**Information given**
= = = = =
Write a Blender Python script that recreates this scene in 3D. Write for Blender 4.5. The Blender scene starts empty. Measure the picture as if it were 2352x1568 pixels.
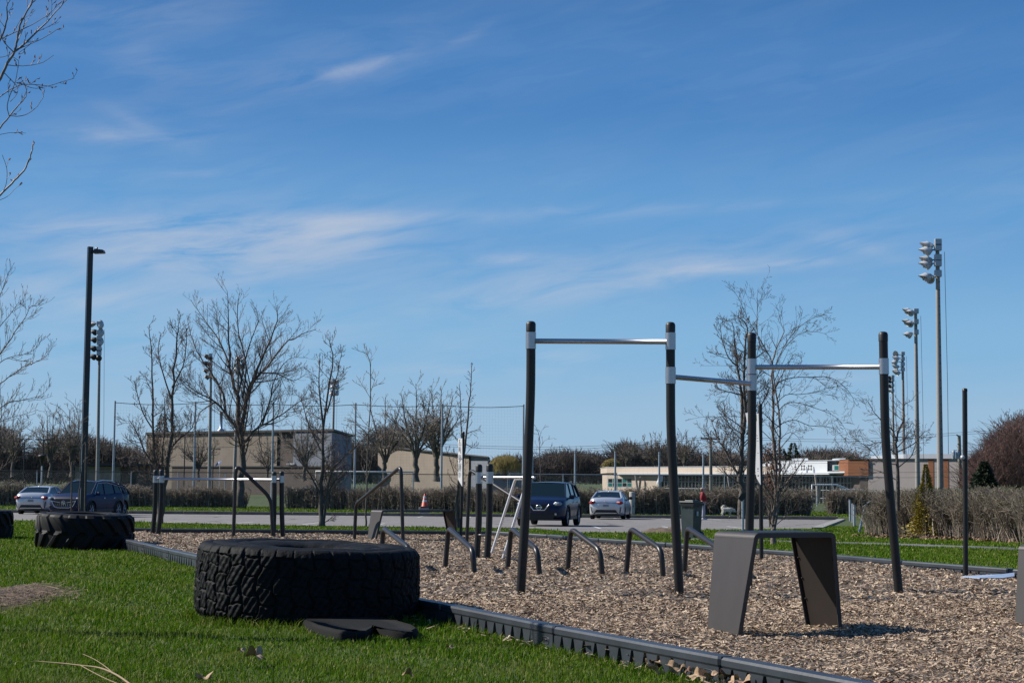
import bpy, math, random
import numpy as np
from mathutils import Vector, Matrix
R=math.radians
sc=bpy.context.scene
col=sc.collection
# ------------------------------------------------ camera, sky, sun, exposure
FPX=4000.0; CAMZ=1.05; PIT=math.atan(0.0801); ROL=0.0085
_F=Vector((0,math.cos(PIT),math.sin(PIT))); _U0=Vector((0,-math.sin(PIT),math.cos(PIT))); _R0=Vector((1,0,0))
_R=math.cos(ROL)*_R0+math.sin(ROL)*_U0; _U=math.cos(ROL)*_U0-math.sin(ROL)*_R0
cam=bpy.data.cameras.new('camera'); co=bpy.data.objects.new('camera',cam); col.objects.link(co)
cam.sensor_width=36; cam.lens=FPX/2352*36; cam.clip_start=0.1; cam.clip_end=4000
M=Matrix(((_R.x,_U.x,-_F.x,0),(_R.y,_U.y,-_F.y,0),(_R.z,_U.z,-_F.z,CAMZ),(0,0,0,1)))
co.matrix_world=M; sc.camera=co
SUN_EL=R(38.5); SUN_AZ=R(-77.0)      # azimuth clockwise from +Y : the sun stands to the left, a little beyond
sdir=Vector((math.sin(SUN_AZ)*math.cos(SUN_EL), math.cos(SUN_AZ)*math.cos(SUN_EL), math.sin(SUN_EL)))
sl=bpy.data.lights.new('sun','SUN'); sl.energy=5.0; sl.angle=R(0.5); sl.color=(1,0.95,0.87)
so=bpy.data.objects.new('sun',sl); col.objects.link(so); so.rotation_euler=sdir.to_track_quat('Z','Y').to_euler()
w=bpy.data.worlds.new('World'); sc.world=w; w.use_nodes=True
nt=w.node_tree; N=nt.nodes; L=nt.links; N.clear()
out=N.new('ShaderNodeOutputWorld'); bg=N.new('ShaderNodeBackground'); L.new(bg.outputs[0],out.inputs[0]); bg.inputs[1].default_value=0.053
sky=N.new('ShaderNodeTexSky'); sky.sky_type='NISHITA'; sky.sun_disc=False; sky.sun_elevation=SUN_EL; sky.sun_rotation=SUN_AZ
sky.altitude=50; sky.air_density=1.0; sky.dust_density=0.7; sky.ozone_density=3.5
def math_n(op,a,b=None,c=None,clamp=False,tree=None):
    T=tree or nt
    n=T.nodes.new('ShaderNodeMath'); n.operation=op; n.use_clamp=clamp
    for i,v in enumerate((a,b,c)):
        if v is None: continue
        if isinstance(v,(int,float)): n.inputs[i].default_value=v
        else: T.links.new(v,n.inputs[i])
    return n.outputs[0]
tc=N.new('ShaderNodeTexCoord'); sep=N.new('ShaderNodeSeparateXYZ'); L.new(tc.outputs['Generated'],sep.inputs[0])
# azimuth (radians from +Y) and elevation of the looked-at sky
az=math_n('ARCTAN2',sep.outputs[0],sep.outputs[1]); el=math_n('ARCSINE',sep.outputs[2])
def blob(a0,e0,sa,se,rot=0.0):
    da=math_n('SUBTRACT',az,a0); de=math_n('SUBTRACT',el,e0)
    if rot:
        c,s=math.cos(rot),math.sin(rot)
        da,de=(math_n('ADD',math_n('MULTIPLY',da,c),math_n('MULTIPLY',de,s)), math_n('SUBTRACT',math_n('MULTIPLY',de,c),math_n('MULTIPLY',da,s)))
    q=math_n('ADD',math_n('POWER',math_n('ABSOLUTE',math_n('DIVIDE',da,sa)),2.0),math_n('POWER',math_n('ABSOLUTE',math_n('DIVIDE',de,se)),2.0))
    return math_n('EXPONENT',math_n('MULTIPLY',q,-1.0))
def px_dir(x,y):
    d=_F*FPX+_R*(x-1176)+_U*(784-y); d.normalize(); return math.atan2(d.x,d.y), math.asin(d.z)
def pblob(x,y,w_,h_,rot=0.0):
    a,e=px_dir(x,y); return blob(a,e,w_/FPX,h_/FPX,rot)
comb=N.new('ShaderNodeCombineXYZ')
warp=N.new('ShaderNodeTexNoise'); warp.inputs['Scale'].default_value=9; warp.inputs['Detail'].default_value=2
cw=N.new('ShaderNodeCombineXYZ'); L.new(az,cw.inputs[0]); L.new(math_n('MULTIPLY',el,2.0),cw.inputs[1]); L.new(cw.outputs[0],warp.inputs[0])
wv=math_n('MULTIPLY',math_n('SUBTRACT',warp.outputs[0],0.5),0.06)
L.new(math_n('ADD',az,wv),comb.inputs[0]); L.new(math_n('MULTIPLY',math_n('ADD',math_n('ADD',el,math_n('MULTIPLY',az,-0.16)),math_n('MULTIPLY',wv,0.35)),5.5),comb.inputs[1])
cn=N.new('ShaderNodeTexNoise'); cn.inputs['Scale'].default_value=15; cn.inputs['Detail'].default_value=10; cn.inputs['Roughness'].default_value=0.6; cn.inputs['Distortion'].default_value=0.35
L.new(comb.outputs[0],cn.inputs[0])
cf=N.new('ShaderNodeTexNoise'); cf.inputs['Scale'].default_value=5; cf.inputs['Detail'].default_value=5
L.new(comb.outputs[0],cf.inputs[0])
CL=[(770,522,110,24,.08,1.5),(640,560,200,42,.06,1.1),(400,560,240,60,.03,.45),(250,528,160,22,.05,.55),(560,600,260,40,.0,.35),(300,690,200,26,.06,.5),(80,655,120,26,-.1,.45),
    (820,155,100,14,.28,.55),(700,175,130,16,.1,.2),(310,120,70,40,-.6,.15),(260,312,120,16,.0,.45),(330,290,80,14,-.4,.25),(420,30,140,30,.1,.25),(590,385,50,14,.25,.3),(450,398,60,10,0,.2),
    (1190,594,80,10,.02,.6),(1560,625,90,16,.2,.75),(1650,618,80,10,.02,.7),(1830,603,80,11,.03,.9),(1350,640,260,26,.14,.45),(1180,690,200,22,.1,.3),(1500,585,420,30,.1,.28),(1960,560,80,18,-.3,.4),
    (1100,850,160,10,.0,.4),(1300,820,80,14,.05,.4),(1900,870,120,16,.05,.25),(1200,492,700,14,.04,.3),(500,800,500,60,.0,.28),(1090,75,50,10,.5,.2)]
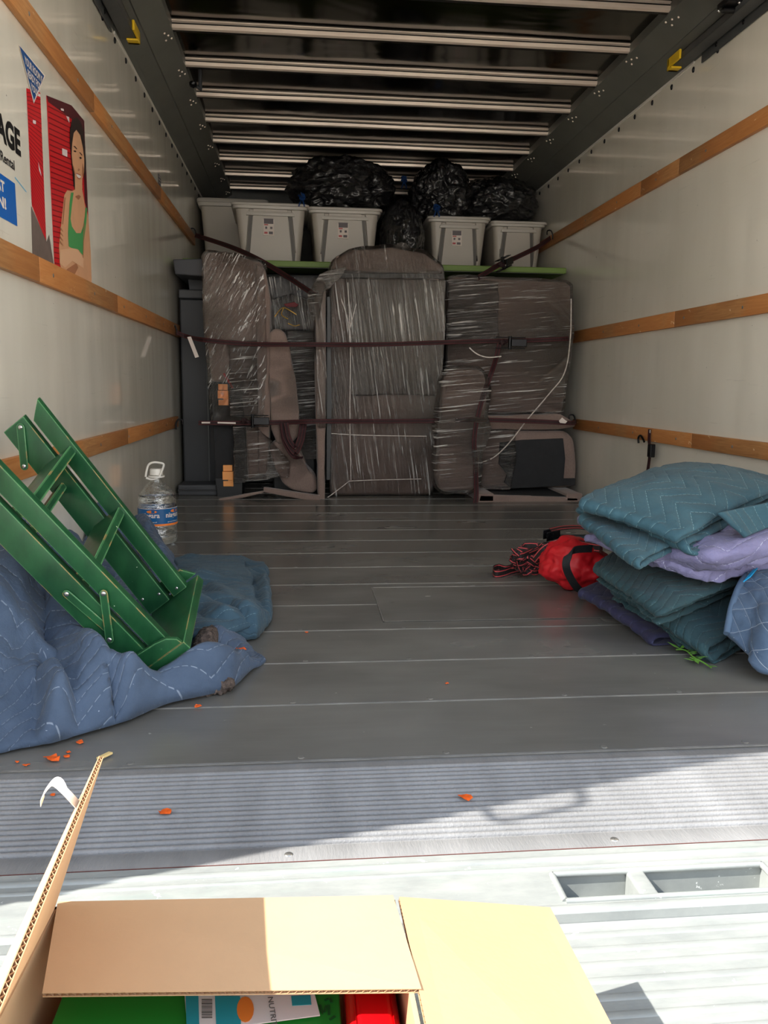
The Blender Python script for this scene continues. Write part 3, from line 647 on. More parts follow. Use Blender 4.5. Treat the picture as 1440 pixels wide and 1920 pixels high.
= = = = =
**Set task**
Omit the images and transcribe all of the records above word for word.

**Result of the exercise**
Write a Blender Python script that recreates this scene in 3D. Write for Blender 4.5. The Blender scene starts empty. Measure the picture as if it were 2352x1568 pixels.
import bpy, math, random
import numpy as np
from mathutils import Vector, Matrix
R=math.radians
sc=bpy.context.scene
col=sc.collection
# ------------------------------------------------ camera, sky, sun, exposure
FPX=4000.0; CAMZ=1.05; PIT=math.atan(0.0801); ROL=0.0085
_F=Vector((0,math.cos(PIT),math.sin(PIT))); _U0=Vector((0,-math.sin(PIT),math.cos(PIT))); _R0=Vector((1,0,0))
_R=math.cos(ROL)*_R0+math.sin(ROL)*_U0; _U=math.cos(ROL)*_U0-math.sin(ROL)*_R0
cam=bpy.data.cameras.new('camera'); co=bpy.data.objects.new('camera',cam); col.objects.link(co)
cam.sensor_width=36; cam.lens=FPX/2352*36; cam.clip_start=0.1; cam.clip_end=4000
M=Matrix(((_R.x,_U.x,-_F.x,0),(_R.y,_U.y,-_F.y,0),(_R.z,_U.z,-_F.z,CAMZ),(0,0,0,1)))
co.matrix_world=M; sc.camera=co
SUN_EL=R(38.5); SUN_AZ=R(-77.0)      # azimuth clockwise from +Y : the sun stands to the left, a little beyond
sdir=Vector((math.sin(SUN_AZ)*math.cos(SUN_EL), math.cos(SUN_AZ)*math.cos(SUN_EL), math.sin(SUN_EL)))
sl=bpy.data.lights.new('sun','SUN'); sl.energy=5.0; sl.angle=R(0.5); sl.color=(1,0.95,0.87)
so=bpy.data.objects.new('sun',sl); col.objects.link(so); so.rotation_euler=sdir.to_track_quat('Z','Y').to_euler()
w=bpy.data.worlds.new('World'); sc.world=w; w.use_nodes=True
nt=w.node_tree; N=nt.nodes; L=nt.links; N.clear()
out=N.new('ShaderNodeOutputWorld'); bg=N.new('ShaderNodeBackground'); L.new(bg.outputs[0],out.inputs[0]); bg.inputs[1].default_value=0.053
sky=N.new('ShaderNodeTexSky'); sky.sky_type='NISHITA'; sky.sun_disc=False; sky.sun_elevation=SUN_EL; sky.sun_rotation=SUN_AZ
sky.altitude=50; sky.air_density=1.0; sky.dust_density=0.7; sky.ozone_density=3.5
def math_n(op,a,b=None,c=None,clamp=False,tree=None):
    T=tree or nt
    n=T.nodes.new('ShaderNodeMath'); n.operation=op; n.use_clamp=clamp
    for i,v in enumerate((a,b,c)):
        if v is None: continue
        if isinstance(v,(int,float)): n.inputs[i].default_value=v
        else: T.links.new(v,n.inputs[i])
    return n.outputs[0]
tc=N.new('ShaderNodeTexCoord'); sep=N.new('ShaderNodeSeparateXYZ'); L.new(tc.outputs['Generated'],sep.inputs[0])
# azimuth (radians from +Y) and elevation of the looked-at sky
az=math_n('ARCTAN2',sep.outputs[0],sep.outputs[1]); el=math_n('ARCSINE',sep.outputs[2])
def blob(a0,e0,sa,se,rot=0.0):
    da=math_n('SUBTRACT',az,a0); de=math_n('SUBTRACT',el,e0)
    if rot:
        c,s=math.cos(rot),math.sin(rot)
        da,de=(math_n('ADD',math_n('MULTIPLY',da,c),math_n('MULTIPLY',de,s)), math_n('SUBTRACT',math_n('MULTIPLY',de,c),math_n('MULTIPLY',da,s)))
    q=math_n('ADD',math_n('POWER',math_n('ABSOLUTE',math_n('DIVIDE',da,sa)),2.0),math_n('POWER',math_n('ABSOLUTE',math_n('DIVIDE',de,se)),2.0))
    return math_n('EXPONENT',math_n('MULTIPLY',q,-1.0))
def px_dir(x,y):
    d=_F*FPX+_R*(x-1176)+_U*(784-y); d.normalize(); return math.atan2(d.x,d.y), math.asin(d.z)
def pblob(x,y,w_,h_,rot=0.0):
    a,e=px_dir(x,y); return blob(a,e,w_/FPX,h_/FPX,rot)
comb=N.new('ShaderNodeCombineXYZ')
warp=N.new('ShaderNodeTexNoise'); warp.inputs['Scale'].default_value=9; warp.inputs['Detail'].default_value=2
cw=N.new('ShaderNodeCombineXYZ'); L.new(az,cw.inputs[0]); L.new(math_n('MULTIPLY',el,2.0),cw.inputs[1]); L.new(cw.outputs[0],warp.inputs[0])
wv=math_n('MULTIPLY',math_n('SUBTRACT',warp.outputs[0],0.5),0.06)
L.new(math_n('ADD',az,wv),comb.inputs[0]); L.new(math_n('MULTIPLY',math_n('ADD',math_n('ADD',el,math_n('MULTIPLY',az,-0.16)),math_n('MULTIPLY',wv,0.35)),5.5),comb.inputs[1])
cn=N.new('ShaderNodeTexNoise'); cn.inputs['Scale'].default_value=15; cn.inputs['Detail'].default_value=10; cn.inputs['Roughness'].default_value=0.6; cn.inputs['Distortion'].default_value=0.35
L.new(comb.outputs[0],cn.inputs[0])
cf=N.new('ShaderNodeTexNoise'); cf.inputs['Scale'].default_value=5; cf.inputs['Detail'].default_value=5
L.new(comb.outputs[0],cf.inputs[0])
CL=[(770,522,110,24,.08,1.5),(640,560,200,42,.06,1.1),(400,560,240,60,.03,.45),(250,528,160,22,.05,.55),(560,600,260,40,.0,.35),(300,690,200,26,.06,.5),(80,655,120,26,-.1,.45),
    (820,155,100,14,.28,.55),(700,175,130,16,.1,.2),(310,120,70,40,-.6,.15),(260,312,120,16,.0,.45),(330,290,80,14,-.4,.25),(420,30,140,30,.1,.25),(590,385,50,14,.25,.3),(450,398,60,10,0,.2),
    (1190,594,80,10,.02,.6),(1560,625,90,16,.2,.75),(1650,618,80,10,.02,.7),(1830,603,80,11,.03,.9),(1350,640,260,26,.14,.45),(1180,690,200,22,.1,.3),(1500,585,420,30,.1,.28),(1960,560,80,18,-.3,.4),
    (1100,850,160,10,.0,.4),(1300,820,80,14,.05,.4),(1900,870,120,16,.05,.25),(1200,492,700,14,.04,.3),(500,800,500,60,.0,.28),(1090,75,50,10,.5,.2)]
The Blender Python script for this scene continues. Write part 3, from line 647 on. More parts follow. Use Blender 4.5. Treat the picture as 1440 pixels wide and 1920 pixels high.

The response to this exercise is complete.